- [WORK TO DO] Check each line of the data for "high" and select those that have it.

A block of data
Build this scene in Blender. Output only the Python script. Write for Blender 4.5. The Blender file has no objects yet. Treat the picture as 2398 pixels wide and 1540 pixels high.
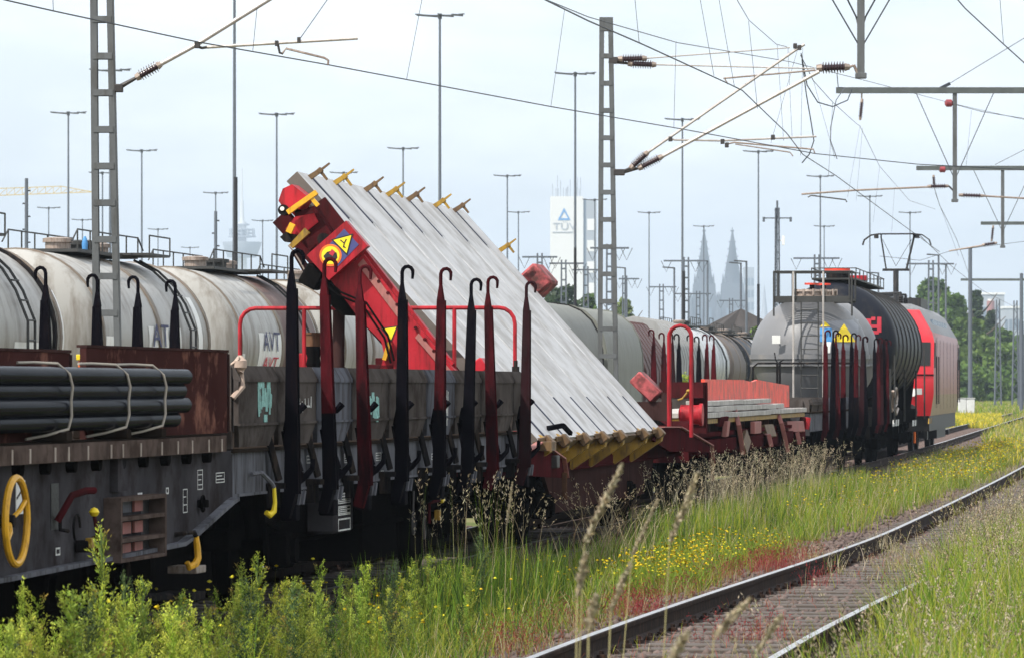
import bpy, math, random
import numpy as np
from mathutils import Vector, Matrix, Euler

# ------------------------------------------------------------------ camera, world, sun, exposure
SC = bpy.context.scene
COL = SC.collection
F = 11000.0            # focal length in picture units (picture 2398 x 1540), eye 1.7 m above the rails
CX, HZ = 1199.0, 905.0
EYE = 1.7
cam_d = bpy.data.cameras.new('camera')
cam_d.sensor_width = 36.0
cam_d.lens = 36.0 * F / 2398.0
cam_d.shift_y = (HZ - 770.0) / 2398.0
cam_d.clip_start = 0.5
cam_d.clip_end = 30000.0
cam_d.dof.use_dof = True
cam_d.dof.focus_distance = 48.0
cam_d.dof.aperture_fstop = 14.0
cam = bpy.data.objects.new('camera', cam_d)
cam.location = (0, 0, EYE)
cam.rotation_euler = (math.radians(90), 0, 0)
COL.objects.link(cam)
SC.camera = cam

SUN = Vector((-0.47, -0.42, 0.77)).normalized()
world = bpy.data.worlds.new('World')
SC.world = world
world.use_nodes = True
wn, wl = world.node_tree.nodes, world.node_tree.links
wn.clear()
w_out = wn.new('ShaderNodeOutputWorld')
w_bg = wn.new('ShaderNodeBackground')
w_bg.inputs['Strength'].default_value = 0.15
w_sky = wn.new('ShaderNodeTexSky')
w_sky.sky_type = 'NISHITA'
w_sky.sun_disc = False
w_sky.sun_elevation = math.asin(SUN.z)
w_sky.sun_rotation = math.atan2(SUN.x, SUN.y)
w_sky.air_density = 1.0
w_sky.dust_density = 2.0
w_sky.ozone_density = 1.5
# thin, even cloud veil over the whole dome
w_tc = wn.new('ShaderNodeTexCoord')
w_map = wn.new('ShaderNodeMapping')
w_map.inputs['Scale'].default_value = (1.0, 1.0, 3.0)
w_no = wn.new('ShaderNodeTexNoise')
w_no.inputs['Scale'].default_value = 14.0
w_no.inputs['Detail'].default_value = 6.0
w_no.inputs['Roughness'].default_value = 0.55
w_rmp = wn.new('ShaderNodeValToRGB')
w_rmp.color_ramp.elements[0].position = 0.36
w_rmp.color_ramp.elements[0].color = (0.58, 0.58, 0.58, 1)
w_rmp.color_ramp.elements[1].position = 0.66
w_rmp.color_ramp.elements[1].color = (0.95, 0.95, 0.95, 1)
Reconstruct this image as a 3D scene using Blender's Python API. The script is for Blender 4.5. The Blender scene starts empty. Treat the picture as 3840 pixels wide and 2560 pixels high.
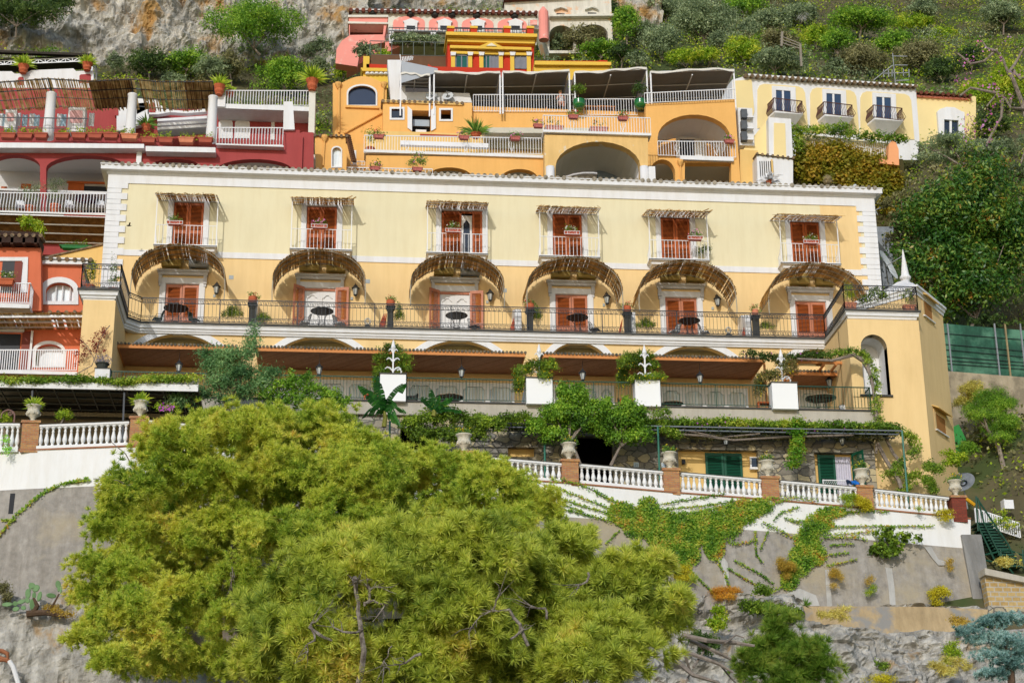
import bpy, math, random
import numpy as np
from mathutils import Vector, Matrix, noise as mnoise
from mathutils.geometry import tessellate_polygon
random.seed(7); rng=np.random.default_rng(7)
R=math.radians
# ---------------------------------------------------------------- camera, sky, sun, exposure
CX,CY,CZ=0.0,-90.0,0.0
PITCH,YAW,ROLL,FPX=R(19.8),R(5.73),R(.6),6700.0
scn=bpy.context.scene
COL=scn.collection
_f=np.array([math.sin(YAW)*math.cos(PITCH),math.cos(YAW)*math.cos(PITCH),math.sin(PITCH)])
_r=np.array([math.cos(YAW),-math.sin(YAW),0.0]); _u=np.cross(_r,_f)
_c,_s=math.cos(ROLL),math.sin(ROLL)
CR=_c*_r-_s*_u; CU=_s*_r+_c*_u
cd=bpy.data.cameras.new('camera'); cam=bpy.data.objects.new('camera',cd); COL.objects.link(cam)
cam.matrix_world=Matrix(((CR[0],CU[0],-_f[0],CX),(CR[1],CU[1],-_f[1],CY),(CR[2],CU[2],-_f[2],CZ),(0,0,0,1)))
cd.sensor_width=36; cd.lens=FPX/3840*36; cd.clip_end=2000; cd.clip_start=.5
scn.camera=cam
SUND=Vector((.35,1.0,-.50)).normalized()      # direction the sunlight travels
SUN_EL=math.asin(-SUND.z); SUN_AZ=math.atan2(-SUND.x,-SUND.y)   # azimuth from +Y towards +X
w=bpy.data.worlds.new('World'); scn.world=w; w.use_nodes=True
nt=w.node_tree; bg=nt.nodes['Background']; sk=nt.nodes.new('ShaderNodeTexSky')
sk.sky_type='NISHITA'; sk.sun_disc=False; sk.sun_elevation=SUN_EL; sk.sun_rotation=SUN_AZ
sk.dust_density=.6; sk.ozone_density=1.0
nt.links.new(sk.outputs[0],bg.inputs[0]); bg.inputs[1].default_value=.15
sd=bpy.data.lights.new('sun','SUN'); sd.energy=2.1; sd.angle=R(.5); sd.color=(1,.965,.93)
so=bpy.data.objects.new('sun',sd); COL.objects.link(so); so.location=(-40,-80,90)
so.rotation_euler=SUND.to_track_quat('-Z','Y').to_euler()
scn.view_settings.view_transform='Standard'; scn.view_settings.look='None'
scn.view_settings.exposure=-.02; scn.view_settings.gamma=1
# ---------------------------------------------------------------- from a sight line to a point in the place
def ray(px,py):
    return CR*((px-1920)/FPX)+CU*((1280-py)/FPX)+_f
def at(px,py,Y):
    d=ray(px,py); t=(Y-CY)/d[1]; return (CX+t*d[0],Y,CZ+t*d[2])
def X(px,py,Y): return at(px,py,Y)[0]
def Z(px,py,Y): return at(px,py,Y)[2]
def atz(px,py,z):
    d=ray(px,py); t=z/d[2]; return (t*d[0],CY+t*d[1],z)
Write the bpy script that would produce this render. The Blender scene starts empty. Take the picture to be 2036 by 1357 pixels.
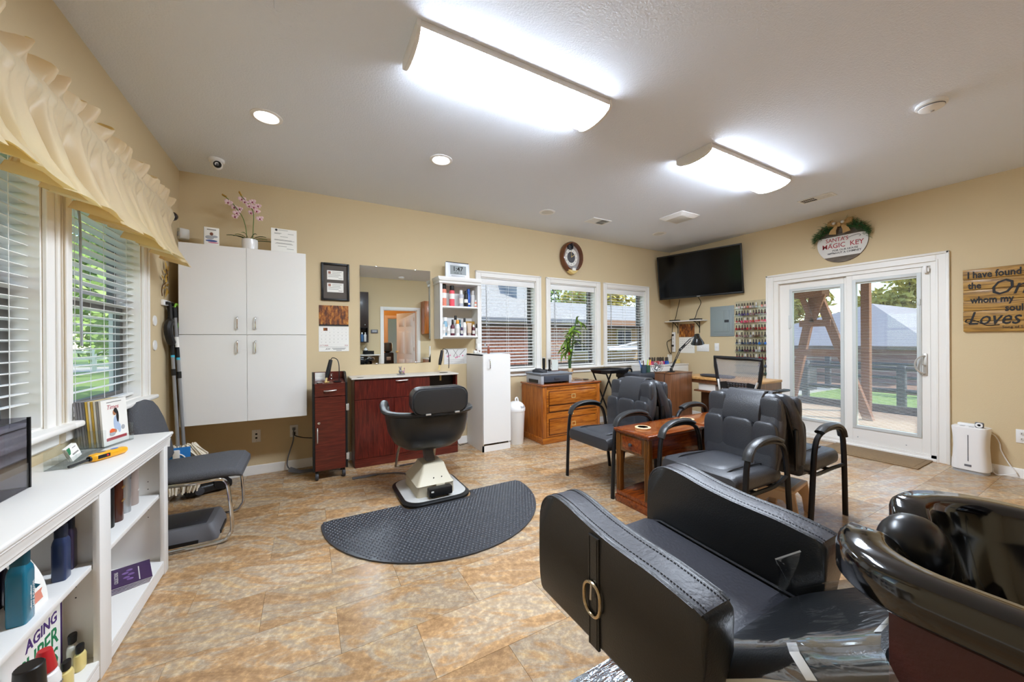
import bpy, bmesh, math, random
from mathutils import Vector, Matrix
random.seed(7)
PI = math.pi
sc = bpy.context.scene
COL = sc.collection

# ---------------------------------------------------------------- camera, sky, sun, exposure
cam_data = bpy.data.cameras.new('camera')
cam = bpy.data.objects.new('camera', cam_data)
COL.objects.link(cam)
sc.camera = cam
cam_data.sensor_width = 36.0
cam_data.sensor_fit = 'HORIZONTAL'
cam_data.lens = 730.508 * 36.0 / 2036.0
cam_data.clip_start = 0.02
cam_data.clip_end = 300
_yaw, _pit, _rol = math.radians(29.2672), math.radians(-0.0589), math.radians(-0.3622)
_f = Vector((math.sin(_yaw) * math.cos(_pit), math.cos(_yaw) * math.cos(_pit), math.sin(_pit)))
_r0 = Vector((math.cos(_yaw), -math.sin(_yaw), 0))
_u0 = _r0.cross(_f)
_r = _r0 * math.cos(_rol) + _u0 * math.sin(_rol)
_u = -_r0 * math.sin(_rol) + _u0 * math.cos(_rol)
cam.matrix_world = Matrix(((_r.x, _u.x, -_f.x, 0.9545), (_r.y, _u.y, -_f.y, -4.1974), (_r.z, _u.z, -_f.z, 1.2425), (0, 0, 0, 1)))

world = bpy.data.worlds.new('sky')
sc.world = world
world.use_nodes = True
wn = world.node_tree
sky = wn.nodes.new('ShaderNodeTexSky')
sky.sky_type = 'NISHITA'
sky.sun_disc = False
sky.sun_elevation = math.radians(44)
sky.sun_rotation = math.radians(135)
sky.air_density = 1.0
sky.dust_density = 0.6
sky.ozone_density = 1.2
wn.nodes['Background'].inputs['Strength'].default_value = 0.45
wn.links.new(sky.outputs[0], wn.nodes['Background'].inputs['Color'])
sun_data = bpy.data.lights.new('sun', 'SUN')
sun_data.energy = 5.2
sun_data.angle = math.radians(0.6)
sun_data.color = (1.0, 0.93, 0.82)
sun = bpy.data.objects.new('sun', sun_data)
COL.objects.link(sun)
sun.rotation_euler = Vector((-0.52, 0.52, -0.68)).to_track_quat('-Z', 'Y').to_euler()
LED = 88.0          # radiance of the ceiling light diffusers

sc.view_settings.view_transform = 'Standard'
sc.view_settings.look = 'None'
sc.view_settings.gamma = 1.0
sc.view_settings.use_curve_mapping = False
sc.view_settings.exposure = 0.0
sc.cycles.max_bounces = 12
sc.cycles.diffuse_bounces = 6
sc.cycles.glossy_bounces = 5
sc.cycles.transparent_max_bounces = 16
sc.cycles.sample_clamp_indirect = 10.0
sc.cycles.caustics_reflective = False
sc.cycles.caustics_refractive = False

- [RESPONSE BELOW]
Build this scene in Blender. Output only the Python script. Write for Blender 4.5. The Blender file has no objects yet. Treat the picture as 2398 pixels wide and 1540 pixels high.
Reconstruct this image as a 3D scene using Blender's Python API. The script is for Blender 4.5. The Blender scene starts empty. Treat the picture as 3840 pixels wide and 2560 pixels high.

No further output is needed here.